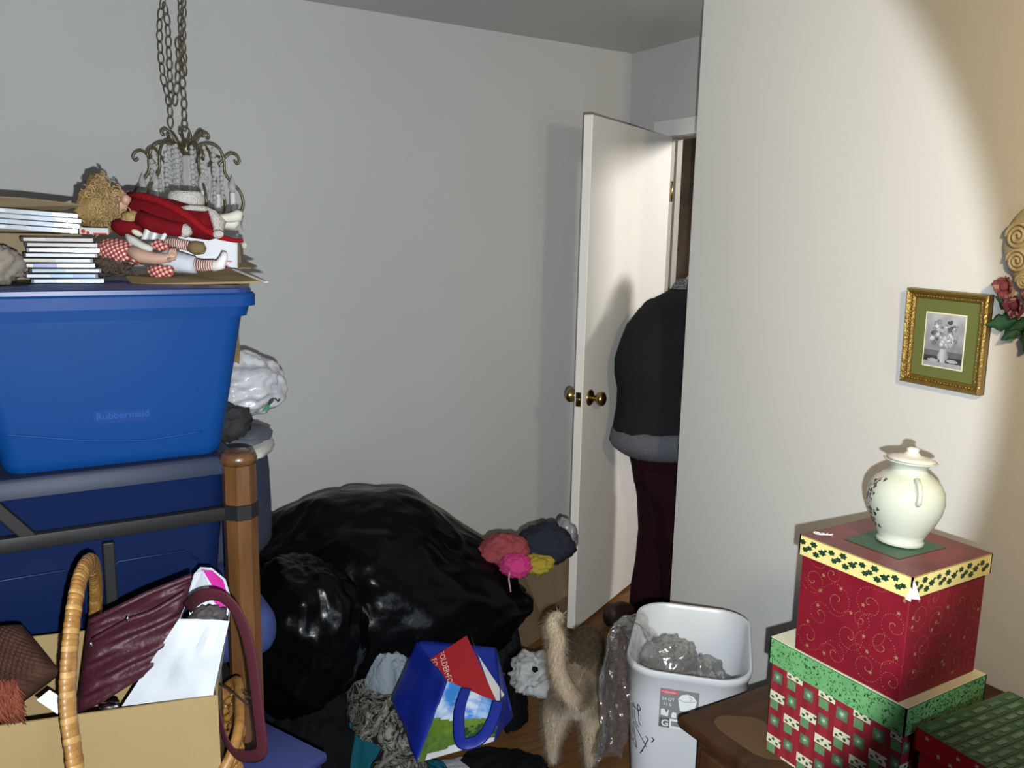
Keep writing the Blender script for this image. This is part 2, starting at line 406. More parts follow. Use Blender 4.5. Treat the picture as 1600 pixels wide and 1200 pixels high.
red_m = mat('crimson_paper', (.165, .007, .016), .5, spec=.2, var=(12, .18)); gold_p = mat('gold_print', (.28, .15, .065), .5)
yel_m = mat('yellow_paper', (.62, .53, .20), .5, var=(20, .06)); holly = mat('holly_green_print', (.008, .035, .016), .5)
lidtop_m = mat('maroon_paper', (.12, .022, .022), .4, var=(15, .3)); grn_p = mat('dark_green_print', (.03, .075, .045), .5)
white_p = mat('white_paper', (.55, .55, .53), .7); cream_p = mat('cream_print', (.62, .60, .44), .55)
rnd = random.Random(4)

def gift_box(name, label, x0, y0, sx, sy, z0, z1, lid_h, body_m, lid_m, top_m, ov=.006, rot=0):
    t = thing(name, label, 'gift box', (x0+sx/2, y0+sy/2, z0), 'christmas gift boxes')
    c = V((x0+sx/2, y0+sy/2, 0)); rm = rz(rot)
    M().box(c+V((0, 0, (z0+z1-.006)/2)), (sx-2*ov, sy-2*ov, z1-z0-.006), rm, bevel=.0015, seg=1).build('body', body_m, t)
    th = .003; l = M()
    for a in range(4):
        r2 = rm @ rz(90*a); L = sx if a % 2 == 0 else sy; D = sy if a % 2 == 0 else sx
        l.box(c + r2 @ V((0, -D/2+th/2, 0)) + V((0, 0, z1-lid_h/2)), (L, th, lid_h), r2)
    lid = l.build('lid_rim', lid_m, t)
    M().box(c+V((0, 0, z1-th/2+.0005)), (sx, sy, th), rm, bevel=.001, seg=1).build('lid_top', top_m, lid)
    return t, lid
# lower box
LX, LY, LSX, LS = 1.2525, .764, .236, .296
t2, lid2 = gift_box('patterned_gift_box', 'tall red patchwork patterned box with green lid rim under the crimson box', LX, LY, LSX, LS, ZD, .821, .052, mat('red_plaid_paper', (.27, .02, .03), .5, var=(30, .25, (6, 6, .6))), mat('green_paper', (.13, .34, .13), .5, var=(9, .3)), cream_p)
sp = Decal()
for face in range(2):
    pl = Pl((LX, LY+LS, .821-.052), (0,-1,0), (0,0,1), (-1,0,0)) if face == 0 else Pl((LX, LY, .821-.052), (1,0,0), (0,0,1), (0,-1,0))
    for _ in range(330):
        x, y, r, a = rnd.uniform(.003, (LSX if face else LS)-.003), rnd.uniform(.003, .049), rnd.uniform(.0009, .0022), rnd.random()*6
        sp.poly(pl, [(x+r*2*math.cos(a), y+r*2*math.sin(a)), (x+r*.7*math.cos(a+1.6), y+r*.7*math.sin(a+1.6)), (x-r*1.5*math.cos(a), y-r*1.5*math.sin(a)), (x-r*.7*math.cos(a+1.6), y-r*.7*math.sin(a+1.6))])
sp.build('leaf_speckle_print', mat('green_speck', (.02, .085, .025), .6), lid2, fix=False)
pat = Decal(); HB = .821-.052-ZD; pcs = []
def patch(x, y):
    """patchwork print: colour at x, y metres"""
    cw = .0375; n = noise.noise(V((x*300, y*60, 0)))*.12
    for i in range(int(x/cw)-1, int(x/cw)+1):
        for j in range(int(y/.047)-1, int(y/.047)+1):
            dx, dy = x-i*cw, y-(j*.047+(i % 2)*.014); k = 0 if (i+j) % 2 == 0 else 2
            if k == 0:
                if 0 <= dx < .036 and .019 <= dy < .037:
                    for q in range(4):
                        if abs(dx-.007-q*.0088)/.0046+abs(dy-.0245-(q % 2)*.0065)/.0034 < 1: return (.02, .05, .025)
                    return (.60, .58, .42)
                if .002 <= dx < .022 and 0 <= dy < .018: return (.11+n*.3, .23+n*.3, .10)
            if k == 2 and .004 <= dx < .026 and .012 <= dy < .034:
                r = math.hypot(dx-.015, dy-.023)
                return (.45, .48, .36) if r < .003 else (.13, .24, .12) if r < .0075 else (.075, .13, .075)
    return (.25+.06*n, .018, .028) if (x*1000 % 30) < 17 else (.20+.05*n, .014, .022)
for face in range(2):
    pl = Pl((LX+.006, LY+LS-.006, ZD), (0,-1,0), (0,0,1), (-1,0,0)) if face == 0 else Pl((LX+.006, LY+.006, ZD), (1,0,0), (0,0,1), (0,-1,0))
    W = (LSX if face else LS)-.012; nx, ny = 130, 92
    pat.grid(lambda u, v: pl.p(u*W, v*(HB-.001), .0006), nx, ny)
    pcs += [patch((i+.5)/nx*W, (j+.5)/ny*HB) for j in range(ny) for i in range(nx)]
pat.c = pcs
pat.build('patchwork_print', mat('patchwork_paper', (.3, .1, .1), .5, vcol=True), t2, fix=False)
# crimson box
BX, BY, BS, ZT = 1.2506, .777, .2317, 1.05
t1, lid1 = gift_box('crimson_gift_box', 'crimson box with gold swirls and yellow holly lid under the white vase', BX, BY, BS, BS, .822, ZT, .038, red_m, yel_m, lidtop_m, ov=.005)
sw = Decal(); HB1 = ZT-.038-.822; W = BS-.01
for face in range(2):
    pl = Pl((BX+.005, BY+BS-.005, .822), (0,-1,0), (0,0,1), (-1,0,0)) if face == 0 else Pl((BX+.005, BY+.005, .822), (1,0,0), (0,0,1), (0,-1,0))
    rr = random.Random(11+face)
    spots = [(.03, .15, .030), (.085, .13, .033), (.15, .15, .032), (.20, .13, .026), (.05, .09, .026), (.115, .075, .030), (.18, .085, .034), (.03, .04, .030), (.09, .03, .028), (.155, .035, .030), (.205, .03, .024), (.135, .115, .02), (.07, .175, .02)]
    for (x, y, r) in spots:
        a0 = rr.random()*6.28; sg = rr.choice((-1, 1)); n = int(r*1500)
        for k in range(n):
            tt = k/n; rad = r*(1-tt)**.8; a = a0+sg*tt*9.5
            px, py = x+rad*math.cos(a), y+rad*math.sin(a)
            if .001 < px < W-.001 and .001 < py < HB1-.001: sw.disc(pl, px, py, .00075 if k % 6 else .0011, 5)
        for k in range(14):       # a tail leaving the spiral
            px, py = x+r*math.cos(a0)+k*.0035*math.cos(a0-sg*1.2+k*.09*sg), y+r*math.sin(a0)+k*.0035*math.sin(a0-sg*1.2+k*.09*sg)
            if .001 < px < W-.001 and .001 < py < HB1-.001: sw.disc(pl, px, py, .00075, 5)
    for _ in range(15):
        x, y = rr.uniform(.008, W-.008), rr.uniform(.008, HB1-.008); sw.star(pl, x, y, .0048, rr.random()*6)
sw.build('gold_swirl_print', gold_p, t1, fix=False)
hl = Decal()
for face in range(2):
    pl = Pl((BX, BY+BS, ZT-.038), (0,-1,0), (0,0,1), (-1,0,0)) if face == 0 else Pl((BX, BY, ZT-.038), (1,0,0), (0,0,1), (0,-1,0))
    for q in range(4):
        for dx, dy, r, a in ((.004, .027, .0062, .3), (.010, .014, .0058, 1.2), (.018, .019, .0055, 2.0), (.026, .029, .0068, .1), (.032, .012, .0066, -.3), (.044, .020, .0068, -.2), (.050, .026, .003, .4), (.038, .021, .0025, 1)):
            x = .004+q*.0640+dx*1.12
            if x < BS-.009: hl.star(pl, x, dy-.001, r*1.36, a, 6, .66, .0008, 0, .72)
hl.build('holly_print', holly, lid1, fix=False)
tg = Decal(); pl = Pl((BX+BS/2, BY+BS/2, ZT+.0005), (1,0,0), (0,1,0))
tg.poly(pl, [(-.066+.132*i, y) for i, y in ((0, -.055), (1, -.06), (1, .062), (0, .058))], .0008)
tg.build('green_panel_print', grn_p, lid1, fix=False)
ts = Decal()
for q in range(9):
    x, y = rnd.uniform(-.1, .1), rnd.choice((-1, 1))*rnd.uniform(.075, .1)
    if q % 2: x, y = y, x
    for k in range(26):
        a = q+k*.33; r = .014*(1-k/30); px, py = x+r*math.cos(a), y+r*math.sin(a)
        if max(abs(px), abs(py)) < BS/2-.004: ts.disc(pl, px, py, .0008, 5, .0007)
ts.build('swirl_print', mat('dull_brown_print', (.16, .07, .045), .5), lid1, fix=False)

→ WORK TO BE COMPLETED
Everything from the top line of the data down to and including the line with "rnd = random.Random(4)" is to be copied, except the pictures.

→ SOLUTION FOR THIS PROBLEM
Keep writing the Blender script for this image. This is part 2, starting at line 406. More parts follow. Use Blender 4.5. Treat the picture as 1600 pixels wide and 1200 pixels high.
red_m = mat('crimson_paper', (.165, .007, .016), .5, spec=.2, var=(12, .18)); gold_p = mat('gold_print', (.28, .15, .065), .5)
yel_m = mat('yellow_paper', (.62, .53, .20), .5, var=(20, .06)); holly = mat('holly_green_print', (.008, .035, .016), .5)
lidtop_m = mat('maroon_paper', (.12, .022, .022), .4, var=(15, .3)); grn_p = mat('dark_green_print', (.03, .075, .045), .5)
white_p = mat('white_paper', (.55, .55, .53), .7); cream_p = mat('cream_print', (.62, .60, .44), .55)
rnd = random.Random(4)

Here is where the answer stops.